• [STATED PROBLEM] Your task is to print the material below exactly as presented.

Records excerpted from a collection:
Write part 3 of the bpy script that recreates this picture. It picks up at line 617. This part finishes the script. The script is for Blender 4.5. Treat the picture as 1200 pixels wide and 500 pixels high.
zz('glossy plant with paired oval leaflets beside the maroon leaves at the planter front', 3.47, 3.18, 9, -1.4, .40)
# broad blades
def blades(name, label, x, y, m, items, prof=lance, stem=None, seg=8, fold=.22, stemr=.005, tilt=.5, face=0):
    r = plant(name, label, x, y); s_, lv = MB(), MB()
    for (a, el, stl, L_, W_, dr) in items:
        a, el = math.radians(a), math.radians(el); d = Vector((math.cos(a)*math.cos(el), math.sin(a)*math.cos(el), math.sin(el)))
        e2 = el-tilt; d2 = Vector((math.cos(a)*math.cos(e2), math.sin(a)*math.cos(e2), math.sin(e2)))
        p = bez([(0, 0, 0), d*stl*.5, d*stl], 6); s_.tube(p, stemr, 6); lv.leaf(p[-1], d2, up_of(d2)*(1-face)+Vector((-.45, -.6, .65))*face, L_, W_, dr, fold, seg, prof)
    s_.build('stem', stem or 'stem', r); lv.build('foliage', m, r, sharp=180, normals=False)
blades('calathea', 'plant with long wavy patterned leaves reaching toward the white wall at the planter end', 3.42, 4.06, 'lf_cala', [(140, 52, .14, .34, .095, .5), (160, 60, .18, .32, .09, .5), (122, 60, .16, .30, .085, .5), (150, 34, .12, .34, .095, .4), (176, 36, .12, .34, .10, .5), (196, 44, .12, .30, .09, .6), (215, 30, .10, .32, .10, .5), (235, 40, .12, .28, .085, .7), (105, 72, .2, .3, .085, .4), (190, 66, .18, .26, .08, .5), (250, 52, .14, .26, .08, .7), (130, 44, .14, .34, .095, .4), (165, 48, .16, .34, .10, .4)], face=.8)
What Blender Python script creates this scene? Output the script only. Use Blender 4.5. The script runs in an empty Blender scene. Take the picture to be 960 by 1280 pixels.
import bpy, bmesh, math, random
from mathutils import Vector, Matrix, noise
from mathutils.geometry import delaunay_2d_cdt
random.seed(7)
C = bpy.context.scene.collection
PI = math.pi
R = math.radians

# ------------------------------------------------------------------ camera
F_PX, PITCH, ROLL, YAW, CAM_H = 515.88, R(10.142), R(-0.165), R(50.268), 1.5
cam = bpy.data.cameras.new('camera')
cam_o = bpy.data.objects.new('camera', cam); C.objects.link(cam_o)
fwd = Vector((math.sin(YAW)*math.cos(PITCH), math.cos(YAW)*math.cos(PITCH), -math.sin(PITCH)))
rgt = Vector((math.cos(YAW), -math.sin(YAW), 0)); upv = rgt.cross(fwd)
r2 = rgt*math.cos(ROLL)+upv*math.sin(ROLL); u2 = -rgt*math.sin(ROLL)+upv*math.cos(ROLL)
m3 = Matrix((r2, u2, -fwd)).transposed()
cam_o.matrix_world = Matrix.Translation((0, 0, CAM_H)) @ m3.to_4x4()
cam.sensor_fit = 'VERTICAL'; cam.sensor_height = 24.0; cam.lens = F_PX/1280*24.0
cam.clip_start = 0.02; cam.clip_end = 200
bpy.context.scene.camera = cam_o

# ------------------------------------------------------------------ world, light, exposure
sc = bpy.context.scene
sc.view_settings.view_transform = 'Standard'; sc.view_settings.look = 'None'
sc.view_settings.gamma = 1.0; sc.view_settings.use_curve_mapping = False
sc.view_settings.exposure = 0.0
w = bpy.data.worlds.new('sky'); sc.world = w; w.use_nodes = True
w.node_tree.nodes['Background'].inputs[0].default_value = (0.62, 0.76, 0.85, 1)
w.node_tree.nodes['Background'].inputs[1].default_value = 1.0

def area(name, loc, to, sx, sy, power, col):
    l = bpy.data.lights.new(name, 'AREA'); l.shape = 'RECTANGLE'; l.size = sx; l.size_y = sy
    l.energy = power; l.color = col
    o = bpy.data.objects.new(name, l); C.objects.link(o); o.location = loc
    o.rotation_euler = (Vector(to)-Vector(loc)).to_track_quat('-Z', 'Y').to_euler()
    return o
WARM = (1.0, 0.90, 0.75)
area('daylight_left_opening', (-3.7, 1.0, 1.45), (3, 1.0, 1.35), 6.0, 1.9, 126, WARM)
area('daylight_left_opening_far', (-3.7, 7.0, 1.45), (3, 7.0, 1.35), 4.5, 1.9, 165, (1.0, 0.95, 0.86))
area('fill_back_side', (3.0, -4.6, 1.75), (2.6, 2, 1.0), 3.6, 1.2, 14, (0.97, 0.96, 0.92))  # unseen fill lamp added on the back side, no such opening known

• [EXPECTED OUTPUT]
Write part 3 of the bpy script that recreates this picture. It picks up at line 617. This part finishes the script. The script is for Blender 4.5. Treat the picture as 1200 pixels wide and 500 pixels high.
zz('glossy plant with paired oval leaflets beside the maroon leaves at the planter front', 3.47, 3.18, 9, -1.4, .40)
# broad blades
def blades(name, label, x, y, m, items, prof=lance, stem=None, seg=8, fold=.22, stemr=.005, tilt=.5, face=0):
    r = plant(name, label, x, y); s_, lv = MB(), MB()
    for (a, el, stl, L_, W_, dr) in items:
        a, el = math.radians(a), math.radians(el); d = Vector((math.cos(a)*math.cos(el), math.sin(a)*math.cos(el), math.sin(el)))
        e2 = el-tilt; d2 = Vector((math.cos(a)*math.cos(e2), math.sin(a)*math.cos(e2), math.sin(e2)))
        p = bez([(0, 0, 0), d*stl*.5, d*stl], 6); s_.tube(p, stemr, 6); lv.leaf(p[-1], d2, up_of(d2)*(1-face)+Vector((-.45, -.6, .65))*face, L_, W_, dr, fold, seg, prof)
    s_.build('stem', stem or 'stem', r); lv.build('foliage', m, r, sharp=180, normals=False)
blades('calathea', 'plant with long wavy patterned leaves reaching toward the white wall at the planter end', 3.42, 4.06, 'lf_cala', [(140, 52, .14, .34, .095, .5), (160, 60, .18, .32, .09, .5), (122, 60, .16, .30, .085, .5), (150, 34, .12, .34, .095, .4), (176, 36, .12, .34, .10, .5), (196, 44, .12, .30, .09, .6), (215, 30, .10, .32, .10, .5), (235, 40, .12, .28, .085, .7), (105, 72, .2, .3, .085, .4), (190, 66, .18, .26, .08, .5), (250, 52, .14, .26, .08, .7), (130, 44, .14, .34, .095, .4), (165, 48, .16, .34, .10, .4)], face=.8)
What Blender Python script creates this scene? Output the script only. Use Blender 4.5. The script runs in an empty Blender scene. Take the picture to be 960 by 1280 pixels.
import bpy, bmesh, math, random
from mathutils import Vector, Matrix, noise
from mathutils.geometry import delaunay_2d_cdt
random.seed(7)
C = bpy.context.scene.collection
PI = math.pi
R = math.radians

# ------------------------------------------------------------------ camera
F_PX, PITCH, ROLL, YAW, CAM_H = 515.88, R(10.142), R(-0.165), R(50.268), 1.5
cam = bpy.data.cameras.new('camera')
cam_o = bpy.data.objects.new('camera', cam); C.objects.link(cam_o)
fwd = Vector((math.sin(YAW)*math.cos(PITCH), math.cos(YAW)*math.cos(PITCH), -math.sin(PITCH)))
rgt = Vector((math.cos(YAW), -math.sin(YAW), 0)); upv = rgt.cross(fwd)
r2 = rgt*math.cos(ROLL)+upv*math.sin(ROLL); u2 = -rgt*math.sin(ROLL)+upv*math.cos(ROLL)
m3 = Matrix((r2, u2, -fwd)).transposed()
cam_o.matrix_world = Matrix.Translation((0, 0, CAM_H)) @ m3.to_4x4()
cam.sensor_fit = 'VERTICAL'; cam.sensor_height = 24.0; cam.lens = F_PX/1280*24.0
cam.clip_start = 0.02; cam.clip_end = 200
bpy.context.scene.camera = cam_o

# ------------------------------------------------------------------ world, light, exposure
sc = bpy.context.scene
sc.view_settings.view_transform = 'Standard'; sc.view_settings.look = 'None'
sc.view_settings.gamma = 1.0; sc.view_settings.use_curve_mapping = False
sc.view_settings.exposure = 0.0
w = bpy.data.worlds.new('sky'); sc.world = w; w.use_nodes = True
w.node_tree.nodes['Background'].inputs[0].default_value = (0.62, 0.76, 0.85, 1)
w.node_tree.nodes['Background'].inputs[1].default_value = 1.0

def area(name, loc, to, sx, sy, power, col):
    l = bpy.data.lights.new(name, 'AREA'); l.shape = 'RECTANGLE'; l.size = sx; l.size_y = sy
    l.energy = power; l.color = col
    o = bpy.data.objects.new(name, l); C.objects.link(o); o.location = loc
    o.rotation_euler = (Vector(to)-Vector(loc)).to_track_quat('-Z', 'Y').to_euler()
    return o
WARM = (1.0, 0.90, 0.75)
area('daylight_left_opening', (-3.7, 1.0, 1.45), (3, 1.0, 1.35), 6.0, 1.9, 126, WARM)
area('daylight_left_opening_far', (-3.7, 7.0, 1.45), (3, 7.0, 1.35), 4.5, 1.9, 165, (1.0, 0.95, 0.86))
area('fill_back_side', (3.0, -4.6, 1.75), (2.6, 2, 1.0), 3.6, 1.2, 14, (0.97, 0.96, 0.92))  # unseen fill lamp added on the back side, no such opening known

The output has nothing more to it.